How does that arise on the Financial Resolution?

In this way, that if that suggestion were carried out it would have the effect of reducing the butter subsidy, and in that way would bring relief to the Minister for Finance. I take it that the Minister for Agriculture made that suggestion to the dairy farmers for the purpose of making a saving of £1,000,000 for the Minister for Finance. That is why I am referring to it. It was another of those methods by which the Budget deficit could be reduced. Luckily enough, the farmers of the country were not foolish enough to accept the word of the Minister for Agriculture on this occasion. They thought the matter out for themselves and decided that they have been foolish long enough in believing that the Minister for Agriculture has their welfare at heart. Consequently, they have refused to agree to the price of 1/- per gallon for milk to the creameries.

I should like to know whether any provision is going to be made by the Department of Agriculture as regards a fixed price for farmers' butter. The Minister for Finance must know that in many parts of the country where there are no creameries, farmers have to sell fresh butter. Is there going to be any subsidy for it in the same way that there is a subsidy for creamery butter?
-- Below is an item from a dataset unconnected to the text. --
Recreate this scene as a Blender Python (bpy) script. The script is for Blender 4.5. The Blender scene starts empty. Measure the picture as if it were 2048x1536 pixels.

The people in the country are anxious to get information about these things.

Deputy Timoney seems to have the idea that everybody likes the Budget. Everybody does not like it. Everybody does not believe either in the policy enshrined in the Budget of borrowing to meet recurring expenditure. The sooner the people are told about these things the better it will be for them and for the Government. I move to report progress.

Progress reported; Committee to sit again.